WHAT YOU NEED TO DO
Every line from the one holding "Reconstruct this image" through the one holding "COL = SC.collection" should be returned exactly, both included; the pictures should not.

DATA LISTING

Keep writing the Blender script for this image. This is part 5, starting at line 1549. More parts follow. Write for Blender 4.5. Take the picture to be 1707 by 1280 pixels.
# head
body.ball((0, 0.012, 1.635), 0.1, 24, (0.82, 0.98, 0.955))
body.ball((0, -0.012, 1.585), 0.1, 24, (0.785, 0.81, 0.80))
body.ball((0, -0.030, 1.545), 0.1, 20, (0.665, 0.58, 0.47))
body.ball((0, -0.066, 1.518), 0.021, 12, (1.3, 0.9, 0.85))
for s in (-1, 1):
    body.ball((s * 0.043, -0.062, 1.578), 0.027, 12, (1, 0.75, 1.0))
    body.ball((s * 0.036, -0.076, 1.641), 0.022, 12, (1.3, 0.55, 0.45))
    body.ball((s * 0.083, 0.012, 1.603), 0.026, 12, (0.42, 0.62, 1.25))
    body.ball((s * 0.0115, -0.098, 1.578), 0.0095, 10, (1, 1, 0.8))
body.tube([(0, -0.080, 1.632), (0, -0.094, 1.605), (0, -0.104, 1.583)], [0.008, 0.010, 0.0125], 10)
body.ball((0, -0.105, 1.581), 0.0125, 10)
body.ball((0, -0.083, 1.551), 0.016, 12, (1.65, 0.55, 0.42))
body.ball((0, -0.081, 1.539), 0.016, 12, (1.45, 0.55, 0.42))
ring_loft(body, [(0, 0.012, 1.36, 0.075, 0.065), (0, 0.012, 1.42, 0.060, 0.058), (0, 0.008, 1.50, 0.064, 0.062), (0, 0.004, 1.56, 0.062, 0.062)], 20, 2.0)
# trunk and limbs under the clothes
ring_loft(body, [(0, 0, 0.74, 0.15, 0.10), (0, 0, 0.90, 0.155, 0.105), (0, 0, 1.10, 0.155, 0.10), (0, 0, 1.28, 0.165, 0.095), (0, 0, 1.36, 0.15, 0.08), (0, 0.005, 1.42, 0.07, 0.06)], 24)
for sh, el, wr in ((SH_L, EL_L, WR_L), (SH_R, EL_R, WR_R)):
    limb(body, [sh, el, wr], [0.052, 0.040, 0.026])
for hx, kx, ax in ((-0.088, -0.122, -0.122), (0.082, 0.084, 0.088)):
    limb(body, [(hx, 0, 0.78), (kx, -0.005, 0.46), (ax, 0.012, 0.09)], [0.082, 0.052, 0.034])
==
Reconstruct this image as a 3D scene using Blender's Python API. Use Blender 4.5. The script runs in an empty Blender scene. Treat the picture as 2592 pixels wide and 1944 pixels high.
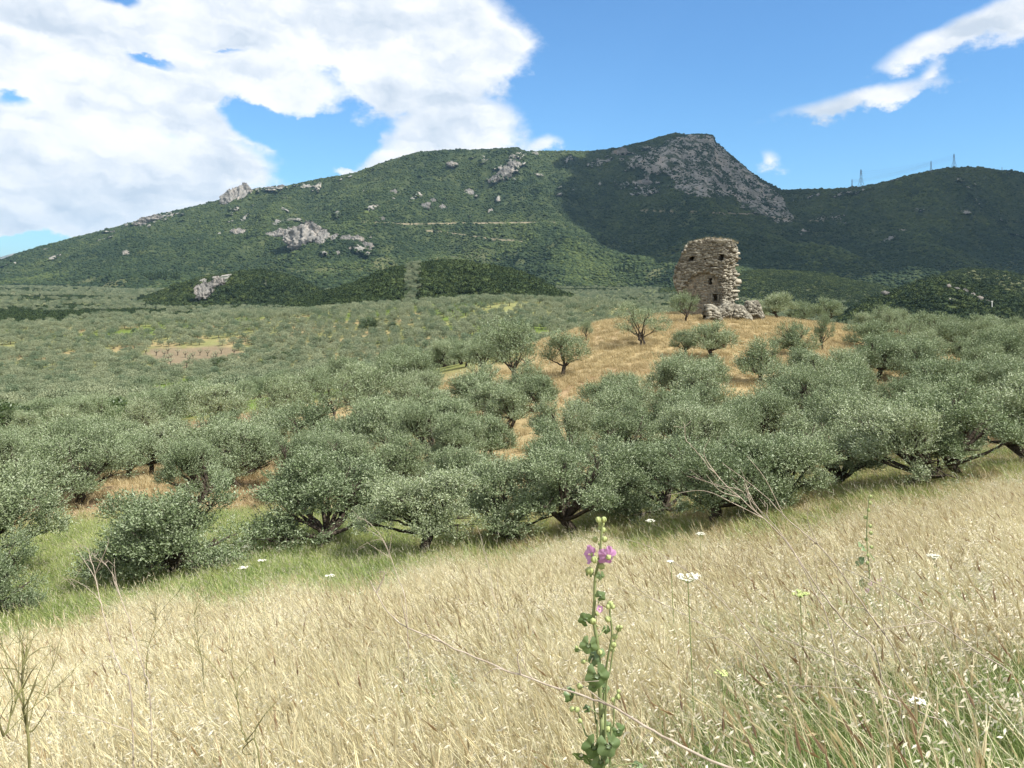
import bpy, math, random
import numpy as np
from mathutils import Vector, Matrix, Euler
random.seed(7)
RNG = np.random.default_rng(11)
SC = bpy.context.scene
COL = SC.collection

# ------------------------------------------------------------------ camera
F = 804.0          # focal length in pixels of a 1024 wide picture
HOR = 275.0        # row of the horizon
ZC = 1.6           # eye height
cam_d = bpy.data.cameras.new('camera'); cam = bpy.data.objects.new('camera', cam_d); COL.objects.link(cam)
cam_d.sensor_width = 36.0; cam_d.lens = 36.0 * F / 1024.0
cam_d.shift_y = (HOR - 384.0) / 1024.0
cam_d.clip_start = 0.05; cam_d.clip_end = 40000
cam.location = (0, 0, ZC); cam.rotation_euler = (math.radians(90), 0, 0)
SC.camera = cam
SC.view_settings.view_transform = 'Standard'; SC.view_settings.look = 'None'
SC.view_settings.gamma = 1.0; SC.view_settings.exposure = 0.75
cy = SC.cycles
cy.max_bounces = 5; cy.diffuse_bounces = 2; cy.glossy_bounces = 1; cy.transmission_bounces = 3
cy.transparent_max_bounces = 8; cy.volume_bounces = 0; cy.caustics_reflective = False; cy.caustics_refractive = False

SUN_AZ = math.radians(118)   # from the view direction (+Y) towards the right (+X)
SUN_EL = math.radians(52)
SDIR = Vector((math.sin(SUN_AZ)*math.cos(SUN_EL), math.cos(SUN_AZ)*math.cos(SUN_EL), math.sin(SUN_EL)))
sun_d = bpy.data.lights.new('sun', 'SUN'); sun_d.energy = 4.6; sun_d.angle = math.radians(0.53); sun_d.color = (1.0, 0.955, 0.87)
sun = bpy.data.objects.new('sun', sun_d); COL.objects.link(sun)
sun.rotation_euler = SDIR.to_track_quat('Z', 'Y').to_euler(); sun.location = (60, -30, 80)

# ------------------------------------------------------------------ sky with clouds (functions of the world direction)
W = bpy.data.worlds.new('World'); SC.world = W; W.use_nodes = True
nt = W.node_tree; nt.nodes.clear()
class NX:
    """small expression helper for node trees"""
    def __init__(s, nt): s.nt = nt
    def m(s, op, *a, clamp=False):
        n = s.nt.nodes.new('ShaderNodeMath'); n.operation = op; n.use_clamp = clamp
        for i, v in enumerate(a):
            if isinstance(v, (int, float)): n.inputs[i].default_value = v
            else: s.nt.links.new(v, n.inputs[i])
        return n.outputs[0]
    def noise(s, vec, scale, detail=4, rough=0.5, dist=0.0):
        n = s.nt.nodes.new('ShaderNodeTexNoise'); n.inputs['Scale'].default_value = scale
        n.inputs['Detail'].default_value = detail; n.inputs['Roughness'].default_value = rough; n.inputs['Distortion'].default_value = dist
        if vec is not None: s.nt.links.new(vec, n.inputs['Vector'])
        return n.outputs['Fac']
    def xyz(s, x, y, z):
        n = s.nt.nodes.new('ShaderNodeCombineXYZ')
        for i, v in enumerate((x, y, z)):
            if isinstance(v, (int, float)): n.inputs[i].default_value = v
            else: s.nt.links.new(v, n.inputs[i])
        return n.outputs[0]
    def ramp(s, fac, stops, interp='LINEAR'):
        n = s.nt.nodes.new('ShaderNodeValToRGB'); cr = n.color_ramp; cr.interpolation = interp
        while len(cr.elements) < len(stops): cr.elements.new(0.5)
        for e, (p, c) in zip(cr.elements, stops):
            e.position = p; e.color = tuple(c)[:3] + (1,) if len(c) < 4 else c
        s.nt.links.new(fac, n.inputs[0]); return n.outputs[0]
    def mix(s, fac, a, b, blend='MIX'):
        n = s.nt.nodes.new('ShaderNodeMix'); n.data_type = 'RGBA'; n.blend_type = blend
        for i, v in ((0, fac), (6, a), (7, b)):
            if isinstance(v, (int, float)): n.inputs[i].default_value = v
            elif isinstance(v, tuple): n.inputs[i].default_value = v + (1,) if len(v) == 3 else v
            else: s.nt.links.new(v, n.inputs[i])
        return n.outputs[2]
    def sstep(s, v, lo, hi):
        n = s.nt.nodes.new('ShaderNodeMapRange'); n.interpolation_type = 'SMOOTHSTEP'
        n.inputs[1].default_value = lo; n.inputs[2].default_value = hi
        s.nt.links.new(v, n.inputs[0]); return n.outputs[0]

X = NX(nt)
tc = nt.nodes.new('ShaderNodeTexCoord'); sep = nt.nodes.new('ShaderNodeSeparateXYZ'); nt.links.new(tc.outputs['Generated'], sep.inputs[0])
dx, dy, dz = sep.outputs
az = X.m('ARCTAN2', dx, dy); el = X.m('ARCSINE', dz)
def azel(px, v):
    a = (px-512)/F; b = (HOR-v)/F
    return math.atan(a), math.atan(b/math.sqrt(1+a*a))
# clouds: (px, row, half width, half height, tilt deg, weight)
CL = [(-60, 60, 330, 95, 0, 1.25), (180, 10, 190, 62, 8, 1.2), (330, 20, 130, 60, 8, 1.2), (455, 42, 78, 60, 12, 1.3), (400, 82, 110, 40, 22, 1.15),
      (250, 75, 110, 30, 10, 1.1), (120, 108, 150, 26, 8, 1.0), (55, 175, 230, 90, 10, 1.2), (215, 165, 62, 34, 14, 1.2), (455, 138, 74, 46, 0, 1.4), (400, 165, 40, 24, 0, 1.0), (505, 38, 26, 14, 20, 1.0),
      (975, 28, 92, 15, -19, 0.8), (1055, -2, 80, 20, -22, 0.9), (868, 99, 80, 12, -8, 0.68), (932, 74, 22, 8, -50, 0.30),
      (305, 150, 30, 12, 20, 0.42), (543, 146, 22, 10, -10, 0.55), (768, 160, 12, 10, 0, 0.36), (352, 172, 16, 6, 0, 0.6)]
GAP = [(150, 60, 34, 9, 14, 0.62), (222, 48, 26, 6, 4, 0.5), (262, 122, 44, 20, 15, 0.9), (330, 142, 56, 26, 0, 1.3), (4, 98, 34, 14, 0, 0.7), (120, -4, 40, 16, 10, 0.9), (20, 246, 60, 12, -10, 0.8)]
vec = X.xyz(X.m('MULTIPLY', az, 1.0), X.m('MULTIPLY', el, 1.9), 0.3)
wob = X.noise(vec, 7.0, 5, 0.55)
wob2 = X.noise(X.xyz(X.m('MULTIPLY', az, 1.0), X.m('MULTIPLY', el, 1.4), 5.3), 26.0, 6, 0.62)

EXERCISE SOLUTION
Reconstruct this image as a 3D scene using Blender's Python API. Use Blender 4.5. The script runs in an empty Blender scene. Treat the picture as 2592 pixels wide and 1944 pixels high.
import bpy, math, random
import numpy as np
from mathutils import Vector, Matrix, Euler
random.seed(7)
RNG = np.random.default_rng(11)
SC = bpy.context.scene
COL = SC.collection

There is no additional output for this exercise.